Prosecutors will try to establish “implied malice” when a DUI defendant also incurred other traffic offenses, such as road rage, drag racing, fleeing from police, or other similar behaviors. Additionally, prosecutors will determine if the DUI defendant’s actions call for him or her being charged with “Watson murder.” Watson murder charges are only filed in the most extreme of circumstances. If the prosecution can show that the DUI defendant had a special knowledge or appreciation of the dangers of driving drunk, then the charge may be classified as a Watson murder. The consequences for such a charge may include the sentencing of the California DUI defendant to 15 years to life in a state prison.

In order to show the court/jury that the Watson charge is judicious in a DUI case, the prosecutor most often will point to prior DUI convictions by the DUI defendant.
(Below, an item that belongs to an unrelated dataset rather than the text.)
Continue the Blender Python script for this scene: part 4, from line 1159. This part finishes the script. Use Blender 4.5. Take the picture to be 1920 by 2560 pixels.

If the DUI defendant has prior DUI convictions, then the prosecutor may be able to establish that the DUI defendant already knew the dangers of driving drunk, but choose to do so anyway. Most often the prosecution is able to establish this because in the prior DUI conviction, the DUI defendant plead guilty or no contest to a drunk driving charge. In some jurisdictions, when a DUI defendant does this, he or she either in court or through a signed admission (the Watson warning), admits that he or she understands the inherent dangers of drunk driving in California.